Cinematic Releases: Bone Lake (2024) - Reviewed

Images courtesy of Bleecker Street

You probably haven’t heard the name Mercedes Bryce Morgan in horror circles quite yet despite being on her third feature Bone Lake opening in theaters this week by Bleecker Street and its unclear how much more of her we’ll hear of after this new release.  Billed in every poster as a kind of hard R-rated raunchy erotic thriller chock full of sex and nudity, featuring slick scope 2.35:1 cinematography by Saw X cameraman and featuring Malignant scream queen Maddie Hasson in the leading role, Bone Lake was sold as a racy throwback to the heyday of 1980s teen horror or the height of Italian fantasy horror where naked bodies smashing together in between gore filled slayings flirted as hard as it could with soft core pornography.  

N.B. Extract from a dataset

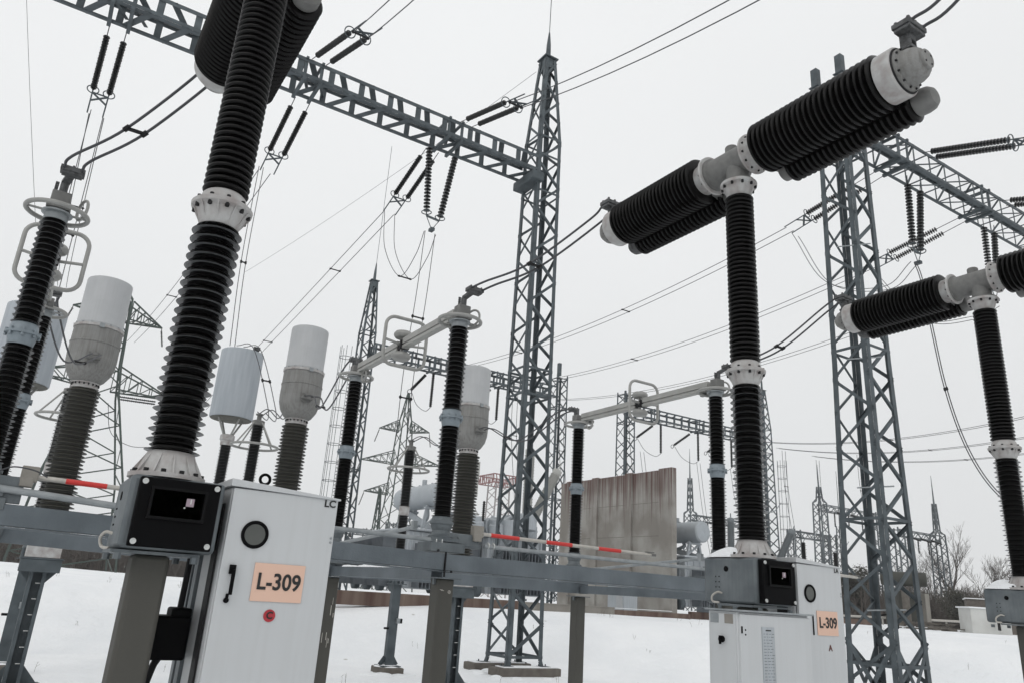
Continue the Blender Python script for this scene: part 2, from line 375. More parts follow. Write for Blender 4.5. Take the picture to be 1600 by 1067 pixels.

At least that’s how this new film was sold, an LD Entertainment streamer bumped up to theatrical release that looks alright in a post-Argento or Bava universe but as a potentially tawdry potent naughty-horror flick it winds up being more dull and flat vanilla tame than the first Fifty Shades of Grey entry.  Its sort of like The Girl Next Door which promised some American Pie sort of exploitation only to chicken out entirely at the moment of truth.
 
A young couple, Sage (Maddie Hasson) and her boyfriend Diego (Marco Pigossi) venture through the countryside to the secluded titular Bone Lake for a weekend getaway at a luxurious, mysterious mansion.  Soon as they get down to business having sex with their clothes on, their sexcapades are interrupted by the untimely unexpected arrival of mercurial and sexually forthright couple Will (Alex Roe) and Cin (Andra Nechita).  At first their coexistence seems peaceable but in the time-honored tradition of bad neighboring horror-couples ala Speak No Evil, gradually the newcomers start crossing friendly boundaries like Will stealing Diego’s intended engagement ring for Sage and passing it off as his own to Cin.  Soon a joint effort is underway to seduce and drive the couple apart with secrets and lies aired into the ether until eventually Sage and Diego, aware of the deception, soon discover a dark secret about their unwanted roommates.

 
While drawing from aspects of the home invasion thriller with cinematographer Nick Matthews citing A Clockwork Orange and Funny Games as influences and having a kind of What Lies Beneath lakeside burial ground, Bone Lake not to be immodest about a horror film teasing a cocktail of sex and violence is something of a limp dick.  Never fully committing to its implications of being a boundary pushing sex-horror romp with carefully blocked and lit scenes where there seems to be activity going on but we don’t see anything, it feels like a big cheat.

  
Having just seen Michele Soavi’s downright scopophilic Cemetery Man and raised on the premarital-sex-equals-death logic of the Friday the 13th and Halloween films, knowing where some of these sex-and-scares horror flicks have gone, comparatively Bone Lake is toothless.  That’s not to say it doesn’t have some slick looking visuals or halfway decent performances with Maddie Hasson channeling a kind of Florence Pugh vibe, Brazilian actor Marco Pigossi occasionally dropping his accent, The 5th Wave actor Alex Roe doing a riff on the ‘nice guy’ from The Guest  and Romanian actress Andra Nechita doing her best to strut about enticingly when she isn’t stalking the couple with a butcher knife.

 
Originally premiering at Fantastic Fest in 2024 before being picked up a year later by Bleecker Street who scheduled the film for a Halloween horror release, Bone Lake is a great marketing campaign deception of sorts, a horror flick that wants to be in a bedside orgy with the likes of Michele Soavi or Dario Argento but only winds up having a pajama pillow fight.  At yesterday’s opening theatrical screening I counted a small handful of patrons besides myself and there were times when I was getting a bit restless.  


Yeah there are some I guess wild developments in the third act when we get our impending “grand reveal” but even then decades prior a certain Park Chanwook already took said reveal all the friggin’ way.  I wish Mercedes Bryce Morgan all the best in what’s shaping up to be a pretty prolific independent horror filmmaking career, just don’t believe the hype with this one.  It’s a wannabe Halloween horror strip club without any strippers.  I don’t see this, no pun intended, making much of a splash.